Además, contrariamente a lo que ocurre con otros movimientos sociales, donde el adversario es perfectamente objetivable —pensemos en la lucha de clases, por ejemplo—, el así llamado “poder masculino” no tiene un palacio de invierno que haya que tomar. El enemigo no es fácilmente definible. Entre otras razones, porque en propiedad no es un sujeto o un grupo propiamente dicho. Es un conjunto de fuerzas que penetra en todos los intersticios de lo social, y se arraiga en una compleja constelación de expectativas, roles e inercias sociales que constituyen al “sujeto femenino” a partir de sutiles redes de poder.
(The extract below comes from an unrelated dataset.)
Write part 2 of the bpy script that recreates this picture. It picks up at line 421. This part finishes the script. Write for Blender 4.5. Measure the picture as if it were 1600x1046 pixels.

No es de extrañar que el sector dominante del feminismo haya hecho de la renegociación de la identidad de género el objeto principal de su preocupación. Y para ello ha tenido que romper con las concepciones tradicionales desde el particularismo de sus propias experiencias de vida. De ahí que sean tan relevantes los testimonios de mujeres que hemos venido escuchando estos días. Pero, no nos engañemos, en esta renegociación del “contrato sexual” (Pateman) hay también otra parte que no puede excusarse sólo detrás de concesiones en términos de “políticas públicas”. Lo que está en juego, de lo que va todo esto, afecta al núcleo mismo de lo que entendemos por masculinidad, la revolución pendiente.